The craft is called *hikimono kiji*, lathe-turned wooden blanks, and it belongs to the Shogawa valley the way yuzu belongs to its banks. At the Tonami Kyodo Shiryokan, housed in a Meiji-era wooden building with interiors that incorporate Inami woodcarving, you can read the connection between river, timber, and hand. Upstream, the Shogawa Onsen-kyo offers a quieter register: a cluster of small inns against the gorge, and at Yunotani Onsen, a cave bath with a seesaw-style mechanism that makes it unlike any other facility in the area.
In late spring, the Tonami Tulip Fair fills the park near the city center with dense color — bulbs and cut flowers are among the town's main products, grown on the same flat, water-fed land that produces seed rice.
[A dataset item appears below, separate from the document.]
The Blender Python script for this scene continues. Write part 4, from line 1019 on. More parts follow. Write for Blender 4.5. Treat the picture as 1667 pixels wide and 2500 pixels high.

The Demachi Kodomo Kabuki Hikiyama and the Yotaka lantern festivals mark the calendar at other points in the year, keeping the rhythm of public life distinct from the agricultural one. From the summit of Ushidake, the Tateyama range and the Hakusan massif are both visible, framing a plain that, from that height, still looks as scattered and deliberate as it always has.